What to do: Locate each line in the records containing "from". Copy it.

Material for this exercise:
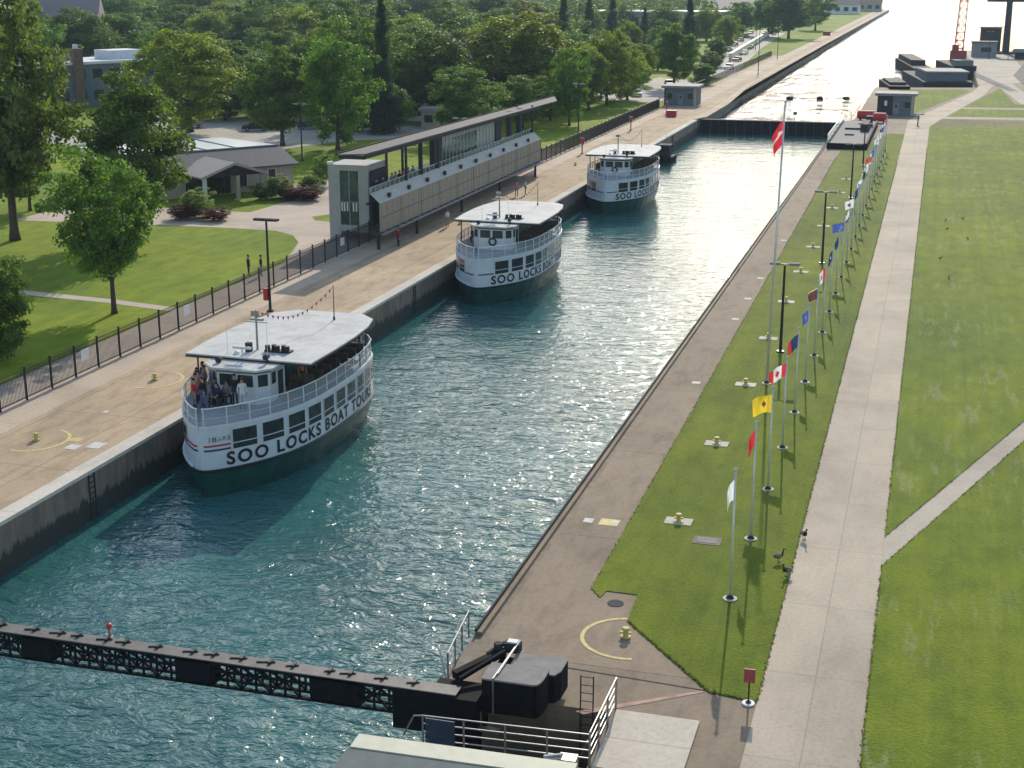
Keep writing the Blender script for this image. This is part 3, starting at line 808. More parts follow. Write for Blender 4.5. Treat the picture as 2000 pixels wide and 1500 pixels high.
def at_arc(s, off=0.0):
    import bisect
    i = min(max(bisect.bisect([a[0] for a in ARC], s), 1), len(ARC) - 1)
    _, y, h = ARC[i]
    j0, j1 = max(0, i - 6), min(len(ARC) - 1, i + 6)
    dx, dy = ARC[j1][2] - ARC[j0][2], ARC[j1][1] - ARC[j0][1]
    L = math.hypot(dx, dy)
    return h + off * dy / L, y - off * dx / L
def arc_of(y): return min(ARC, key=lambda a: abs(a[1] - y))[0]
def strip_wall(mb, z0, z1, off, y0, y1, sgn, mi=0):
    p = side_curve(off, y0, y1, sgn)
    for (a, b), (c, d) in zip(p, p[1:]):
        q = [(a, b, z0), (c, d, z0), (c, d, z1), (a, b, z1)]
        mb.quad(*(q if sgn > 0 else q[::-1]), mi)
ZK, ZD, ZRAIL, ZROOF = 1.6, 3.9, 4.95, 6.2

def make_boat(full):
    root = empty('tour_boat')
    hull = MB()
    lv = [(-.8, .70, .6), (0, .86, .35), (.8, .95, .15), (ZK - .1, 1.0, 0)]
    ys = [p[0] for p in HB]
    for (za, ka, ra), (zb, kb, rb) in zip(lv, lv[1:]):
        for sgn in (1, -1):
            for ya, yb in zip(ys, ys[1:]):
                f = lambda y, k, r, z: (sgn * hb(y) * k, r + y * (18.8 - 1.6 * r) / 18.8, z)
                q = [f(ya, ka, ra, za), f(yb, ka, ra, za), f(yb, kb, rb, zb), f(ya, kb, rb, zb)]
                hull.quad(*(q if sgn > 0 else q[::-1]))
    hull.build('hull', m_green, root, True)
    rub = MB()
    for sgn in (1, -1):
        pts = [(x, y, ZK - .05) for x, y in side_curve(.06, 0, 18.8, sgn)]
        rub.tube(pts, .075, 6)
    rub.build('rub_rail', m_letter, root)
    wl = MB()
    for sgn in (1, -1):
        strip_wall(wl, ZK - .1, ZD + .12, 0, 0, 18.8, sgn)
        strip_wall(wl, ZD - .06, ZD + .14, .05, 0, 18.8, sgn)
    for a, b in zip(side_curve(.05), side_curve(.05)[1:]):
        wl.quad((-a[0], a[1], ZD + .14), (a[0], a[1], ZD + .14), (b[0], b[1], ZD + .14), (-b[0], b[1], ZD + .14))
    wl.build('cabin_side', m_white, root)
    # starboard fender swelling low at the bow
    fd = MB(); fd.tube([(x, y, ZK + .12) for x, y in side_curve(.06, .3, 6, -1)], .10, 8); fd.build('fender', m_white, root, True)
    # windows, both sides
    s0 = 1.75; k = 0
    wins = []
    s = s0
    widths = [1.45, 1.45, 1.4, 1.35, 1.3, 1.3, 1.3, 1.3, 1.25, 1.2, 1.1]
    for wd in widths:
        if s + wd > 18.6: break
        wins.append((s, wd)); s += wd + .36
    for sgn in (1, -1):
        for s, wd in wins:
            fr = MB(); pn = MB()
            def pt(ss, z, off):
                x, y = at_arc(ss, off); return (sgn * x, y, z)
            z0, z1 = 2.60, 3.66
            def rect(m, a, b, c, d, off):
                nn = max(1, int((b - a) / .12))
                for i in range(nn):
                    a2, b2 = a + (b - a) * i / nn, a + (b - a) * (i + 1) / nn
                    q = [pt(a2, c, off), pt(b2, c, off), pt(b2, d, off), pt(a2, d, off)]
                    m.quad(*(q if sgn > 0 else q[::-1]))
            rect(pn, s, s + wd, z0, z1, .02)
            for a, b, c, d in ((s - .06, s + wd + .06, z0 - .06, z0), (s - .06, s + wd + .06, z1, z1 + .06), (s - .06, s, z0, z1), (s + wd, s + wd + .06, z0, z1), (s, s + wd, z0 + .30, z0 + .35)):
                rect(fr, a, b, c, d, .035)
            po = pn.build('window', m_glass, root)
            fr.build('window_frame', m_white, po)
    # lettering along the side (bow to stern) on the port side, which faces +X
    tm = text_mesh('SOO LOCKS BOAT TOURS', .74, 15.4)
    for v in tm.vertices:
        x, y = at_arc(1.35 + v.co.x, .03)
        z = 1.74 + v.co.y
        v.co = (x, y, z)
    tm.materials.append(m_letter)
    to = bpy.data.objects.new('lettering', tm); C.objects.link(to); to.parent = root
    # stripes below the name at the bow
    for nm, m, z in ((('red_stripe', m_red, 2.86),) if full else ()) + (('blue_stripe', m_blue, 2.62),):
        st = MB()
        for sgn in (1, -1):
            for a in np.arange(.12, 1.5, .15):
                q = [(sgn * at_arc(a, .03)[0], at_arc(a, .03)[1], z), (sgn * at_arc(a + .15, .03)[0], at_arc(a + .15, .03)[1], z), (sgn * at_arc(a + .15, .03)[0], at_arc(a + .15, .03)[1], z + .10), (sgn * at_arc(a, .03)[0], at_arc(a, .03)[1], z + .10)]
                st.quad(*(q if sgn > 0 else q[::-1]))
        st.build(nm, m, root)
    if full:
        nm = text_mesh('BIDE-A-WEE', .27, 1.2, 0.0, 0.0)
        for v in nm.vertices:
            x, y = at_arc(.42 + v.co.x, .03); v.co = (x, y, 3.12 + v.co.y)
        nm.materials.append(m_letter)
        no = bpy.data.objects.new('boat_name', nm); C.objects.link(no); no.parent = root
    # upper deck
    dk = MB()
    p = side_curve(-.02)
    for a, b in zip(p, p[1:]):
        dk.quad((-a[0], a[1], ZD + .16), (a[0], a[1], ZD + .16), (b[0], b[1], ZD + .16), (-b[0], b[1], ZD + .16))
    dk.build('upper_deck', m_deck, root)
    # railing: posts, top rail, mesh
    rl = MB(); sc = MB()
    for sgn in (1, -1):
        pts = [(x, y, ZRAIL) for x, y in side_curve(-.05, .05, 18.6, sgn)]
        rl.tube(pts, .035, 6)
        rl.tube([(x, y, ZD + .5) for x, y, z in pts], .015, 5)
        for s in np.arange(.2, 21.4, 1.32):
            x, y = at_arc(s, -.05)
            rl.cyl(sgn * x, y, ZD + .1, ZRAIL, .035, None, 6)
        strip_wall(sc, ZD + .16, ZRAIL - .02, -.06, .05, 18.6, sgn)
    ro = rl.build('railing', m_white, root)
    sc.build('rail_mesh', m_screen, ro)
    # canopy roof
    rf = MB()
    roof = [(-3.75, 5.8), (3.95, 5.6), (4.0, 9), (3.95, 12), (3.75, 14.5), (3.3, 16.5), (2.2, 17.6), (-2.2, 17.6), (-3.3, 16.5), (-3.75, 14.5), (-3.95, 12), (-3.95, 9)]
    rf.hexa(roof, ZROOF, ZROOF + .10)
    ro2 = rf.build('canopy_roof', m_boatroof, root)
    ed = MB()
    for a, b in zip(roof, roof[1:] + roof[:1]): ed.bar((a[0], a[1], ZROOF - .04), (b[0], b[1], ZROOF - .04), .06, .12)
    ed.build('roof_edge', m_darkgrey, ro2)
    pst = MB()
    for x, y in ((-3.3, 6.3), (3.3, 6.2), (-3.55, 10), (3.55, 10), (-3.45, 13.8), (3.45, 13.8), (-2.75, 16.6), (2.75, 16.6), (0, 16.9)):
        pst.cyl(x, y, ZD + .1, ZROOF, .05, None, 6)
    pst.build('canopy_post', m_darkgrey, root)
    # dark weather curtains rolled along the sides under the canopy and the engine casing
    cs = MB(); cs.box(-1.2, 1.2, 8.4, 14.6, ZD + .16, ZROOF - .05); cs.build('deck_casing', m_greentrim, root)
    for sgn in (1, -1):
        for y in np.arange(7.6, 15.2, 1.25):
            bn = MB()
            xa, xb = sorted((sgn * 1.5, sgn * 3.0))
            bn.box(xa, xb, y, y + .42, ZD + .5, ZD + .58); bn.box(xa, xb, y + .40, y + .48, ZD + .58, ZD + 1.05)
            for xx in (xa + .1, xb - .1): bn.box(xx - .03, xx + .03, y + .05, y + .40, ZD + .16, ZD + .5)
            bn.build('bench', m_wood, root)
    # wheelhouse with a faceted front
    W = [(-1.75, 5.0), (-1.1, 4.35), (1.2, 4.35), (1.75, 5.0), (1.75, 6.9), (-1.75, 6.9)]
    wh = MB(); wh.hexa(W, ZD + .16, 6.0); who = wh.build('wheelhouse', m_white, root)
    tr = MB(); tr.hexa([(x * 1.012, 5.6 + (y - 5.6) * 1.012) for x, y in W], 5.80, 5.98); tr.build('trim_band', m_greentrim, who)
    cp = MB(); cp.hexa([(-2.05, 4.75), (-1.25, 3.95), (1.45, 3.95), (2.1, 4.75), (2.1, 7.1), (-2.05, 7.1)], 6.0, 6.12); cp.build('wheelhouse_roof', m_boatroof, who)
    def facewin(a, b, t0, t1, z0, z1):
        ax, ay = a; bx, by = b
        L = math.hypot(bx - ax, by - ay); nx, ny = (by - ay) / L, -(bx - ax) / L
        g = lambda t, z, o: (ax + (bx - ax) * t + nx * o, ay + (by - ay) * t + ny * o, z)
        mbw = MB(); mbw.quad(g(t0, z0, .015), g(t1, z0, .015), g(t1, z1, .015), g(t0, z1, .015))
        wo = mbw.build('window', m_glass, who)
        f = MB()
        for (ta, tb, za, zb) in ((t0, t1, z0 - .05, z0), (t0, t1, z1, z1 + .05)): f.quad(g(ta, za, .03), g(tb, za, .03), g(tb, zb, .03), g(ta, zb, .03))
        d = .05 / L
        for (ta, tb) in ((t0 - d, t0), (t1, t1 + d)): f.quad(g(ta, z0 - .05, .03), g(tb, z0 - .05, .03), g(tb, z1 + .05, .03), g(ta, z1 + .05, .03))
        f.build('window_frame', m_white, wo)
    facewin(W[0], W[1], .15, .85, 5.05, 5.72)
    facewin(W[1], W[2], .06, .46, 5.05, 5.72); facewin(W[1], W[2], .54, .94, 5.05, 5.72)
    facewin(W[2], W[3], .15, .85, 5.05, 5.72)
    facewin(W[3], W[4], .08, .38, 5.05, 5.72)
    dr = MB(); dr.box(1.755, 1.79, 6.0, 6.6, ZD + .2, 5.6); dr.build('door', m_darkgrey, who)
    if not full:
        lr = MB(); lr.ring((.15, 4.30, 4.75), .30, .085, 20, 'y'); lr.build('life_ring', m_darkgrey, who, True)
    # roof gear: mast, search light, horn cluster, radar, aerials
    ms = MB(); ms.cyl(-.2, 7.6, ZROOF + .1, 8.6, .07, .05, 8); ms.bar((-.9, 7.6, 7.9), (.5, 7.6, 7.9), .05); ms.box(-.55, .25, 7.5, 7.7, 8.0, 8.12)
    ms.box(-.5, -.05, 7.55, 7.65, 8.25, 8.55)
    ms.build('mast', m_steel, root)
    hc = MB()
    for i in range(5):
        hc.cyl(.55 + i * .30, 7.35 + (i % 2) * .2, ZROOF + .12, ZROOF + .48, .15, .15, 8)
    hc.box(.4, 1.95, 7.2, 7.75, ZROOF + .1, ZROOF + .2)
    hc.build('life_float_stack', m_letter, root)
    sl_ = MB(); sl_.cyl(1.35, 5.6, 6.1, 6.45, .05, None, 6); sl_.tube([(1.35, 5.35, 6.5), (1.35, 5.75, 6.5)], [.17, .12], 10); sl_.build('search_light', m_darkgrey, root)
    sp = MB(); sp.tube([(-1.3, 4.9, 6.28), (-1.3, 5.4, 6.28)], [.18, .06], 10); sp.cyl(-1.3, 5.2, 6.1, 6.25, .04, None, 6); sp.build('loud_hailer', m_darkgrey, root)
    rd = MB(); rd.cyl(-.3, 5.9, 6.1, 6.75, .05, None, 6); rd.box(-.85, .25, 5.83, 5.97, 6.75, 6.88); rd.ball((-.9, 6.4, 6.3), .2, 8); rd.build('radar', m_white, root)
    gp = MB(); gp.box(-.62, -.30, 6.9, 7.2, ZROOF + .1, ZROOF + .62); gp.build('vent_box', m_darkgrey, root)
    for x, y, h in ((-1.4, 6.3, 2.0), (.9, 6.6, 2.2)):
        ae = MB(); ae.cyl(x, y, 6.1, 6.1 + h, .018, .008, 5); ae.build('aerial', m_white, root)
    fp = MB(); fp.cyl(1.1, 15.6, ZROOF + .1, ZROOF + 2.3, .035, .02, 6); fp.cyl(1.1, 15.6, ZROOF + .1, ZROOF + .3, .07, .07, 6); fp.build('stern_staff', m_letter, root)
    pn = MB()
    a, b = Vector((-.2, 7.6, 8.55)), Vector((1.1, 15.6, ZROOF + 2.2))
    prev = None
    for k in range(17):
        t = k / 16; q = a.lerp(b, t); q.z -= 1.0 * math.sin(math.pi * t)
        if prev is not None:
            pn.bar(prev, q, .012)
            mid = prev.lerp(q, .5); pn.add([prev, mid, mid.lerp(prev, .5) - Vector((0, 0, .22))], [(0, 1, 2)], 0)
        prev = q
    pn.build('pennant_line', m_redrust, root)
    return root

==

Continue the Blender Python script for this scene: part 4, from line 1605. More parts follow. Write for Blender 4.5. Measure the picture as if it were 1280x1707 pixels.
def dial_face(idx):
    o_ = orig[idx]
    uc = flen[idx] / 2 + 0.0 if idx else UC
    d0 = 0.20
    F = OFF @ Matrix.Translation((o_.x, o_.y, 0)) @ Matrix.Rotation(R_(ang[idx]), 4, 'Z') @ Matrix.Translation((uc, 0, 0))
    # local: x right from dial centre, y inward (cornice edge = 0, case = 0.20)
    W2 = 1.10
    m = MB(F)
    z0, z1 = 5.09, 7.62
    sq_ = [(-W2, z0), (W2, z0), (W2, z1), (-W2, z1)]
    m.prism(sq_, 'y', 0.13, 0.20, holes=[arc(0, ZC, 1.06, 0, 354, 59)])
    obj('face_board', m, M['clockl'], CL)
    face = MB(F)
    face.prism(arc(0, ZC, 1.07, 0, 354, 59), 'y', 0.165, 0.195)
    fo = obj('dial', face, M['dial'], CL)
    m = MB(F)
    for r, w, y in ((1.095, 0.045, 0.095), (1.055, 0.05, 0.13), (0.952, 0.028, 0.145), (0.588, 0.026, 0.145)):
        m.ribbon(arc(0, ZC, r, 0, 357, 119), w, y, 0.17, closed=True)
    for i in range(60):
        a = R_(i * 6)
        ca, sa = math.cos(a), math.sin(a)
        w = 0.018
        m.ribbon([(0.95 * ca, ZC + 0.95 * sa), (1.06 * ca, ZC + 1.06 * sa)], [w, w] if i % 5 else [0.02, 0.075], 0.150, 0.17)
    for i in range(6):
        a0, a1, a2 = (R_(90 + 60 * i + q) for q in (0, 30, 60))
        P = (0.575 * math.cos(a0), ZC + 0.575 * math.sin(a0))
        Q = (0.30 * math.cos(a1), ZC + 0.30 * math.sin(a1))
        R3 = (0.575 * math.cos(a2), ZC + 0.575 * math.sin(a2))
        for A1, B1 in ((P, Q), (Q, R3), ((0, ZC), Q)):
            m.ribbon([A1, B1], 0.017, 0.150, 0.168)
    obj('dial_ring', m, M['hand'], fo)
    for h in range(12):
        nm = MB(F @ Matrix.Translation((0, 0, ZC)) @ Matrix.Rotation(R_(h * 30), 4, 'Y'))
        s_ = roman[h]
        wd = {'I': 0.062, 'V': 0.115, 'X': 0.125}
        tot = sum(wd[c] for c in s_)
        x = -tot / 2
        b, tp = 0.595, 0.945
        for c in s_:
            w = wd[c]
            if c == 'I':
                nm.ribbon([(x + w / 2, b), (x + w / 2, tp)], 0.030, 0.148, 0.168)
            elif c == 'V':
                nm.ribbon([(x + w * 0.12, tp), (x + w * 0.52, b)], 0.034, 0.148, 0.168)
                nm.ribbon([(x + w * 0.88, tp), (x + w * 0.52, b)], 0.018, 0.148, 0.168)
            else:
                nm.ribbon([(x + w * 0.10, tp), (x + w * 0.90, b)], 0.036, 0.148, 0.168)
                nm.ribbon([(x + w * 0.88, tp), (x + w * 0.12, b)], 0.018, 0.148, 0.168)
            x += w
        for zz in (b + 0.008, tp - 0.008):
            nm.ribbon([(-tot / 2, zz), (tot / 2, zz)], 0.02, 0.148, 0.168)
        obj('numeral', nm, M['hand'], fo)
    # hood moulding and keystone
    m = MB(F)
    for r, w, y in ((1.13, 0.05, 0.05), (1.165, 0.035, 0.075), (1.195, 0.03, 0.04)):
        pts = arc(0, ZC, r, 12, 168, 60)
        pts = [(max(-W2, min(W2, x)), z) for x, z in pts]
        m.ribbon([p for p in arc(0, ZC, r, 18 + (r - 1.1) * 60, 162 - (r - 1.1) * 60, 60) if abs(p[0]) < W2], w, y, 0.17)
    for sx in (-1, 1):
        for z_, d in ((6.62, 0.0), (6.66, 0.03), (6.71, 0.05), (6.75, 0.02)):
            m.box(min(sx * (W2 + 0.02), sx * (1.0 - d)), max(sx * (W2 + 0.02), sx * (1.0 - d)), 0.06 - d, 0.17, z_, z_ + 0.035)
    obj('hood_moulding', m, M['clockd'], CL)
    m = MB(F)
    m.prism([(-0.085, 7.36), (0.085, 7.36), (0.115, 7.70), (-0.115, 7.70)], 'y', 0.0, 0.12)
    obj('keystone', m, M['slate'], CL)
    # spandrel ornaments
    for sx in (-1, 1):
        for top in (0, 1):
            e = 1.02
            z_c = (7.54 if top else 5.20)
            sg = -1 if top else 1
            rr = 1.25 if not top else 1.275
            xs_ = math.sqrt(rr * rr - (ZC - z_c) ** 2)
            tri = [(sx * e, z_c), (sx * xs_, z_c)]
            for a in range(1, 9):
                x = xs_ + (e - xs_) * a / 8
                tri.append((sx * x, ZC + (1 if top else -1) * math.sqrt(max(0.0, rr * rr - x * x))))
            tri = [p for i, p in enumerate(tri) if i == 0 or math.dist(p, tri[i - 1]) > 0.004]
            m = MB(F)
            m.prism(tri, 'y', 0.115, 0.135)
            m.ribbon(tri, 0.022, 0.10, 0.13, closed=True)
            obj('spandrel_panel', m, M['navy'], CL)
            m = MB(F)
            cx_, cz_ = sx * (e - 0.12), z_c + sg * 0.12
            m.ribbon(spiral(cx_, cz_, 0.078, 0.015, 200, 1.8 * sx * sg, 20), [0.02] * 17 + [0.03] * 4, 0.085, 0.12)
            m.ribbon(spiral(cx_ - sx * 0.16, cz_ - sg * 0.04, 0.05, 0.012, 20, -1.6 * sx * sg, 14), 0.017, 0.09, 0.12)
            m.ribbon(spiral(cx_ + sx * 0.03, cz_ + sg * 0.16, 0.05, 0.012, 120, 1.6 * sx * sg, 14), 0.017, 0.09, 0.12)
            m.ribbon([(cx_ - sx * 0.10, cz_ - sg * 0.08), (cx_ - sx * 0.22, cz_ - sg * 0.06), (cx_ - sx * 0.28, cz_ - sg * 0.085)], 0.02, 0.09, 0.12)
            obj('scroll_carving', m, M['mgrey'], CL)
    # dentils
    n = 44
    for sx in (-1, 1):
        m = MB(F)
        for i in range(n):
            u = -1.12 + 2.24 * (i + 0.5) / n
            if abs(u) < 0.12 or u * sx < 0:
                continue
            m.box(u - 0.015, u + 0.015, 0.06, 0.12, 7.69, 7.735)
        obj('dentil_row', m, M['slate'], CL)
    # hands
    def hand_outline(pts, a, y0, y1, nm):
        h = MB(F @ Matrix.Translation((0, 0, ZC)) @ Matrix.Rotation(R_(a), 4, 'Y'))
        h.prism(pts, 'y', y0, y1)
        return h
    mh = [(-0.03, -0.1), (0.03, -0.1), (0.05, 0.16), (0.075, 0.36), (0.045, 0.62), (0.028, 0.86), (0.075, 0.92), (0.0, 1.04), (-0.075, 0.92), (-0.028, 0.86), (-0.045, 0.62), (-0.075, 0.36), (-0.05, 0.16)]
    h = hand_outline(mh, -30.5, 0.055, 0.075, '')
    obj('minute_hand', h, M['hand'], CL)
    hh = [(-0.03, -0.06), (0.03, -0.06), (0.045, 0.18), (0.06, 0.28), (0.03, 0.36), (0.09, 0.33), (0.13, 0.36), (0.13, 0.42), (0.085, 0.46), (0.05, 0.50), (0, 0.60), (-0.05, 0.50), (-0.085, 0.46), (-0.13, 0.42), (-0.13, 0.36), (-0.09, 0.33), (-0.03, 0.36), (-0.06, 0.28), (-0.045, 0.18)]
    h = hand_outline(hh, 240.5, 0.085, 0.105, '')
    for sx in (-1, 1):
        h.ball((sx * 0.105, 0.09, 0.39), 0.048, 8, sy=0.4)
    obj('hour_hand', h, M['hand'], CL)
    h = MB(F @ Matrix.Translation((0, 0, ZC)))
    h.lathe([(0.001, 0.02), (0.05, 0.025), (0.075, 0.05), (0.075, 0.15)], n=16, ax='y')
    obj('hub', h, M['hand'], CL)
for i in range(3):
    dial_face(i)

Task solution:
Continue the Blender Python script for this scene: part 4, from line 1605. More parts follow. Write for Blender 4.5. Measure the picture as if it were 1280x1707 pixels.
    # local: x right from dial centre, y inward (cornice edge = 0, case = 0.20)